The Bloom Girls

Image of The Bloom Girls
Release Date: 
March 13, 2017
Publisher/Imprint: 
Lake Union Publishing
Pages: 
0
Reviewed by: 

The Bloom girls lost their father when their parents divorced, yet when they learn of his passing from an aneurysm, it's like losing him again. Fired from his much-loved teaching job, he moved to Maine to open a restaurant two years after his marriage ended.

Cal, the oldest of the three daughters, is closest to him. A student at Yale when her parents split, she strived to get ahead and accomplish every goal she set to where she boxed herself into a corner. She is a successful lawyer, married, and with two young girls, always remaining stalwart and commanding. She learns of her dad's passing and becomes inconsolable. Her thoughts revert to their closeness:

"At some point, Cal had stopped having fun. Or, when she really looked at her life closely, somehow had never learned how to have fun . . .

". . . Her father hadn't been 'fun' either, but he knew how to access something in Cal that few others did. He had seen through the external shell she offered up to the world. He had seen her fear and insecurity that lay beneath it. With her father, she could doubt herself, because she knew he would build her back up. Most of Cal's life was about being in control—taking care of 'everything.' But with her father she could be needy and soft because he would be strong and in control for her."

Cal arrives at the cottage they are to share before her siblings. She shuts down by crawling into bed, and the others arrive not knowing what to make her unlikely behavior.

Violet, the middle sister, is ambivalent in her feelings about her father. She remembers him as gentle and loyal, but when rumors acted inappropriate with the young men on the swim team he coached, she became perplexed. When this happened, and he didn't fight for himself, she withdrew from him. At 15 and confused, when the divorce is announced, she considers it his admittance of wrongdoing.

Her life is a hodge-podge of activities as she is promiscuous and carefree. Determined to be a poet, she teaches classes at Boston University and at a high school to support herself. She breaks off a relationship with the only man who seems to love her and crashes at a friend's. This is her observation of her current lifestyle:

"She was tired of the artist's struggle. She was too old not to be able to pay her rent, too old to be living with roommates, far too old to be sleeping on someone's couch. Maybe a little stability wasn't such a terrible thing. And maybe it was time to let go of an identity she created for herself when she was too young to know any of those things would matter. Maybe her father had really known what was best, and Violet had shrugged away his words, too stubborn and angry to bother listening."

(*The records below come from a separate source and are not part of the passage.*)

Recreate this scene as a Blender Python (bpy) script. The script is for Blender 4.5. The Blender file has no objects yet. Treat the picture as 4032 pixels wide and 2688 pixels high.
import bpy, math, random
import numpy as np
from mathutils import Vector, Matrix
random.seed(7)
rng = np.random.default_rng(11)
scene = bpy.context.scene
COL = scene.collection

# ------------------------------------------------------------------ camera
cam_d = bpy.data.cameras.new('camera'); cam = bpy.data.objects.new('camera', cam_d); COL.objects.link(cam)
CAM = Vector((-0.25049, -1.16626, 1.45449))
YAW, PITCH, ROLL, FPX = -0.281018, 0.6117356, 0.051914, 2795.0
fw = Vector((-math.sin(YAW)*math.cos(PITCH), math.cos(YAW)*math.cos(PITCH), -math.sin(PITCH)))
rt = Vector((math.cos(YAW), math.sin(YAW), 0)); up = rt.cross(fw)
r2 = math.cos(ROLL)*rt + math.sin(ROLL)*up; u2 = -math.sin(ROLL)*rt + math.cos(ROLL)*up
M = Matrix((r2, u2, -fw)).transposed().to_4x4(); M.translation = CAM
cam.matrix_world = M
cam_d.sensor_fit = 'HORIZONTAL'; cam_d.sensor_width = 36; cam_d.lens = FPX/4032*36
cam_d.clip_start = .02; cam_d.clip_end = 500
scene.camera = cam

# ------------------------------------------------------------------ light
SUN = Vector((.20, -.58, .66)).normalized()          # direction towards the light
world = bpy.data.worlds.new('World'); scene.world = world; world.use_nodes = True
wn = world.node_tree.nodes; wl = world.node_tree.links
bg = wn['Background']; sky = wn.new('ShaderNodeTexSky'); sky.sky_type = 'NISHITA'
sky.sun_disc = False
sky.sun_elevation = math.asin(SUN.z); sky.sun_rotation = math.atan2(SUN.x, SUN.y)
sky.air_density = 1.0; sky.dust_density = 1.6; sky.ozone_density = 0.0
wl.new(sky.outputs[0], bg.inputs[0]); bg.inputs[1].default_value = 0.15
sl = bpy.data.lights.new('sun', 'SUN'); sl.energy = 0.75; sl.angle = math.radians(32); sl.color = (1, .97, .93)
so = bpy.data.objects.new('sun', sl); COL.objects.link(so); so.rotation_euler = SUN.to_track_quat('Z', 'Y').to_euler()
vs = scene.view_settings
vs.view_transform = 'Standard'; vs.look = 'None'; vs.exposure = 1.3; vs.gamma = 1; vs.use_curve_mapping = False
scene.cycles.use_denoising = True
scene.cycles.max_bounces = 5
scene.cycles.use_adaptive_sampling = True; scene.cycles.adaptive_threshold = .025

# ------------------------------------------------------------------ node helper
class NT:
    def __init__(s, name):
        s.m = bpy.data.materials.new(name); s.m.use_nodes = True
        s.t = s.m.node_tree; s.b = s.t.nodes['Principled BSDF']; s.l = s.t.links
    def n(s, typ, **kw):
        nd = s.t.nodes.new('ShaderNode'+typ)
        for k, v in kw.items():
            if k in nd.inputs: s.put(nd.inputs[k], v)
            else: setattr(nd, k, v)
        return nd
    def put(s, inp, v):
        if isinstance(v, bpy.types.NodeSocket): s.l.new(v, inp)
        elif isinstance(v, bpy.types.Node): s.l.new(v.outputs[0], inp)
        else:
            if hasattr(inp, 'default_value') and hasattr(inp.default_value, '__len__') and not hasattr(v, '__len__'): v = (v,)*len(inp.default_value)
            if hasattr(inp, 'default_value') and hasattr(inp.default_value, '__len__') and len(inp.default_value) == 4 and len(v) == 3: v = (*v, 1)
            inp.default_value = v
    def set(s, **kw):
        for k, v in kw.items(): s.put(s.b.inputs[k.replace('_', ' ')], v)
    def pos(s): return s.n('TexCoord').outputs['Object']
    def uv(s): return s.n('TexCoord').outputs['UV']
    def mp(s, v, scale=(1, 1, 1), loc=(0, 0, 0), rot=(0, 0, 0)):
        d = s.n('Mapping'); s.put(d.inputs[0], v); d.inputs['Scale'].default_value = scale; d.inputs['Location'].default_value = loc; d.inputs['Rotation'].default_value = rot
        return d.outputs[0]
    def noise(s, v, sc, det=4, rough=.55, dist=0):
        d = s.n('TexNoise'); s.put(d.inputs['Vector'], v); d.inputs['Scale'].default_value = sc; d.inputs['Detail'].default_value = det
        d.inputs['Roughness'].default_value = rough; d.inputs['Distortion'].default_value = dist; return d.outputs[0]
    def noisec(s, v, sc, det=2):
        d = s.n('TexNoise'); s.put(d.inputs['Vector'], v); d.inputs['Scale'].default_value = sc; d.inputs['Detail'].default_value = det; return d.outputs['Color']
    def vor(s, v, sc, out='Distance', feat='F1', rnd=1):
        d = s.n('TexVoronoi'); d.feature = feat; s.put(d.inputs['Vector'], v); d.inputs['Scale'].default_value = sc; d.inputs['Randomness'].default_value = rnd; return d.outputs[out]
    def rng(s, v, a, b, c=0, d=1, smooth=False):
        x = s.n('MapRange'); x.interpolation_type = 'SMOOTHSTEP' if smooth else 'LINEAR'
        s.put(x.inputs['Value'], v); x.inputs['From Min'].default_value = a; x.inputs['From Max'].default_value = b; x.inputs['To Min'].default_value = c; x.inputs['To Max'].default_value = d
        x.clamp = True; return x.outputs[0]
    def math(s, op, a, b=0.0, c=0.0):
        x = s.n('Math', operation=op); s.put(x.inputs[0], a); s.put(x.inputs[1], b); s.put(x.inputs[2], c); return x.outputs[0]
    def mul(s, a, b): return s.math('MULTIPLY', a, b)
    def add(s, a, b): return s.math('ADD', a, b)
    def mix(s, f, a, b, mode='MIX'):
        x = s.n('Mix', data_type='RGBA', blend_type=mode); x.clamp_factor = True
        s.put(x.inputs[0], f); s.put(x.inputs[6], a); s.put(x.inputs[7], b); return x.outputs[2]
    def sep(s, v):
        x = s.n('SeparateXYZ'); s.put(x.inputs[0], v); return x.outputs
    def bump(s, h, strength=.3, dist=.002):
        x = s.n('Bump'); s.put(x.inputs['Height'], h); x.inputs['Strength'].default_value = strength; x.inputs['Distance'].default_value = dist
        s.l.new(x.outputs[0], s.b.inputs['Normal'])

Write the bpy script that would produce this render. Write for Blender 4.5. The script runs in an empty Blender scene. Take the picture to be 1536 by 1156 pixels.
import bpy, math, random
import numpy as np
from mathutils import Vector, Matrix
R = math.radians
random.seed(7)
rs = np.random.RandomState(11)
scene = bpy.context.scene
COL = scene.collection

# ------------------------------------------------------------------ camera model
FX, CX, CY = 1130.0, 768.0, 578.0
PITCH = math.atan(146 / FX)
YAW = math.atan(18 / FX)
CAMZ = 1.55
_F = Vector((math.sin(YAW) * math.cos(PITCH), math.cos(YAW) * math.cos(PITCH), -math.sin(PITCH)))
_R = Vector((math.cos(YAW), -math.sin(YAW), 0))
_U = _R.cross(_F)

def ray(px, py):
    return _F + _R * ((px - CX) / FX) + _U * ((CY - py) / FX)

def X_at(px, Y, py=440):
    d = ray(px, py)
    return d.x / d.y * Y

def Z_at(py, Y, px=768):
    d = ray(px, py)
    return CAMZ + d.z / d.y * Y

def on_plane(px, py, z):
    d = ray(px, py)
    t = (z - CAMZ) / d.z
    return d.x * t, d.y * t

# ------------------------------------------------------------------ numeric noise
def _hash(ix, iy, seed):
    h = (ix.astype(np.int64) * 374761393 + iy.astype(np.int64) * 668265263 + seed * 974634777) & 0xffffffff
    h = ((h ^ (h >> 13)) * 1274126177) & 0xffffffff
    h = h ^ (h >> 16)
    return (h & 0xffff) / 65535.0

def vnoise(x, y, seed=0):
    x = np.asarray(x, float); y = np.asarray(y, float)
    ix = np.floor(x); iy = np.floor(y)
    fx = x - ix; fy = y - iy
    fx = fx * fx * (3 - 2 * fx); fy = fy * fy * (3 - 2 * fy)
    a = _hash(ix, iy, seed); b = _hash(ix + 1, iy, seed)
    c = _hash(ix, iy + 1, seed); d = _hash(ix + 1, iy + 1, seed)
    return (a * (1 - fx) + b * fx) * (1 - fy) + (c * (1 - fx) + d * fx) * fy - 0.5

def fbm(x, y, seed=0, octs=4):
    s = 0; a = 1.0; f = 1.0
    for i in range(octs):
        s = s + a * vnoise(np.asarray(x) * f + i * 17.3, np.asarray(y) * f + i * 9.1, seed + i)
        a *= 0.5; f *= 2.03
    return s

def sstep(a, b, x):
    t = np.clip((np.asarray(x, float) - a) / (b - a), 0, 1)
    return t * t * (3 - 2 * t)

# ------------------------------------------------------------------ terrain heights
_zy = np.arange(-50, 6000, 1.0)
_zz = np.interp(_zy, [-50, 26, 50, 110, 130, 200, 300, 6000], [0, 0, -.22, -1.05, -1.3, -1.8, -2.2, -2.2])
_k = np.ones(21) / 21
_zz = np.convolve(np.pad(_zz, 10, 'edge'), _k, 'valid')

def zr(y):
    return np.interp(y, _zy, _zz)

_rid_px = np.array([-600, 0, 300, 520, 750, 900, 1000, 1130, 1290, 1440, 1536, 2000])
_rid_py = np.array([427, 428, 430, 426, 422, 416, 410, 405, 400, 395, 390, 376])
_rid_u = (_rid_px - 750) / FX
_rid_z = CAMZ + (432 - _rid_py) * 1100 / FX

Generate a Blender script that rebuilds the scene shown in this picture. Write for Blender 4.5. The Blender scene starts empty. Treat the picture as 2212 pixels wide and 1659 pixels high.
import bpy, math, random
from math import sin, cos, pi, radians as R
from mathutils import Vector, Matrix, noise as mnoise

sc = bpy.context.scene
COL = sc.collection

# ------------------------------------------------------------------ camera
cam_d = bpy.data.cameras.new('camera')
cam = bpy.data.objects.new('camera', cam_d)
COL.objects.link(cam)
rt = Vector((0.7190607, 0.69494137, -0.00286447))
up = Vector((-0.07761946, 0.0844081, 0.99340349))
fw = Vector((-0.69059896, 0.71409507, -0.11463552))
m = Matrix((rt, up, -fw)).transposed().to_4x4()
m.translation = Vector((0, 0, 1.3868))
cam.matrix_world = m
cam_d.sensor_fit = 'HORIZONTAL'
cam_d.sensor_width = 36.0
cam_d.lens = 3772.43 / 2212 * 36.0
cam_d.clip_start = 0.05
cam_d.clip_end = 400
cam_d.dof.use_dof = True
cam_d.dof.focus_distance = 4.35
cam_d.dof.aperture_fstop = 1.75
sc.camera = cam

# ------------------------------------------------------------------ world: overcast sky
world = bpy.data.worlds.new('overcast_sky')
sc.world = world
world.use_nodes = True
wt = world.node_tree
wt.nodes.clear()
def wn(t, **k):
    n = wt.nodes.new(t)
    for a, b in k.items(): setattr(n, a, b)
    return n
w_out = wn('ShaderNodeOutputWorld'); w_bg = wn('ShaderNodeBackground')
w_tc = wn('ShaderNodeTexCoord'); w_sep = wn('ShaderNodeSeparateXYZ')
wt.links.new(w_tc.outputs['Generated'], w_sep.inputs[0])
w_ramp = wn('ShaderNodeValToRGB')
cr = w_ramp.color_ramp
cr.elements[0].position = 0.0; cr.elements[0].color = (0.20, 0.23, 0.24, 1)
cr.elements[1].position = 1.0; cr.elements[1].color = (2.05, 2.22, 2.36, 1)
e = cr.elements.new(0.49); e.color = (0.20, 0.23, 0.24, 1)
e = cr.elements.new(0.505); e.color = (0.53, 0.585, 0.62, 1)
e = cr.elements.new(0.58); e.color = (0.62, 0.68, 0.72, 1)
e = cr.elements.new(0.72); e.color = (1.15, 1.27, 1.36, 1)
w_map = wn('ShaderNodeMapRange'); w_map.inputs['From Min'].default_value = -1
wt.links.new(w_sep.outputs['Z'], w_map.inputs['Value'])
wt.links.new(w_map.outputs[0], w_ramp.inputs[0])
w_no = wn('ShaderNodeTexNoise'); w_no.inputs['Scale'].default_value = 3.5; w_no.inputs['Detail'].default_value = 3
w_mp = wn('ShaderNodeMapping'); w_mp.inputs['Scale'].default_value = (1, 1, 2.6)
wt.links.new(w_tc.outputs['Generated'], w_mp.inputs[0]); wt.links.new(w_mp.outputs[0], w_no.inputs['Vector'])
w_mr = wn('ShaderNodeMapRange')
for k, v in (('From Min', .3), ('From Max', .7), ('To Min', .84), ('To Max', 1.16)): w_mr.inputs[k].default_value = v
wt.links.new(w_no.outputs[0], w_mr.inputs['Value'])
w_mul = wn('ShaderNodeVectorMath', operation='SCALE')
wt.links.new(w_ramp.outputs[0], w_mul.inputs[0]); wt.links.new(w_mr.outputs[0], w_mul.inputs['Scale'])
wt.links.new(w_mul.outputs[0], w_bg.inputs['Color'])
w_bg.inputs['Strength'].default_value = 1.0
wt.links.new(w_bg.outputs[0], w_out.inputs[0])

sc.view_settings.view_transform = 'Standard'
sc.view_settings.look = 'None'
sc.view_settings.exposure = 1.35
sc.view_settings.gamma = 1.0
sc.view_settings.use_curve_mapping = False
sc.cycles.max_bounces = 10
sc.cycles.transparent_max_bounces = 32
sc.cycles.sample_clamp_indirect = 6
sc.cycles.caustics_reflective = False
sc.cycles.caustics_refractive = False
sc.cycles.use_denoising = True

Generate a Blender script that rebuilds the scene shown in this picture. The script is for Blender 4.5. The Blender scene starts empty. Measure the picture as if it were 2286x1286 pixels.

Meanwhile, Suzy, the youngest had been kept in the dark regarding her parents' breakup. Young when it happened, Cal, Violet, and their mother wanted to protect her. At her job, she falls in love with her boss, declaring herself a lesbian; however, theirs is a tenuous association, and when things go bad, she runs to the comfort of an old boyfriend and ends up pregnant. She never realized her father's perspective of her, and now upon his death, she ponders the past:

"Suzy often wondered if her father had wished for a boy if maybe her birth had been a final and unsuccessful attempt. He'd never made her feel like a disappointment, but she knew there were times he felt unnumbered and out of his depth with the problems and drama of raising three daughters. As children, they were as close to him as they were to their mother, but as they entered adolescence, each of them slowly distanced themselves from him. It was hard to know how much of this had to do with their divorce or if it would have happened eventually, but the three of them came to rely on their mother, or more often, on each other."

The sisters are now thrown together in an awkward position. Cal sequesters herself to a bedroom not wanting to be disturbed, leaving Violet and Suzy stymied about how to proceed with funeral arrangements. Fortunately, their dad's partner steps in to handle everything, taking this weight off their shoulders, though their guilt prevails.

Through this confusing and emotional situation they share their anguish, while discovering things about themselves and their dynamic, which brings them closer together. The Bloom Girls is a profound story of love and loss while demonstrating how remorse and unleashed secrets can harm a family.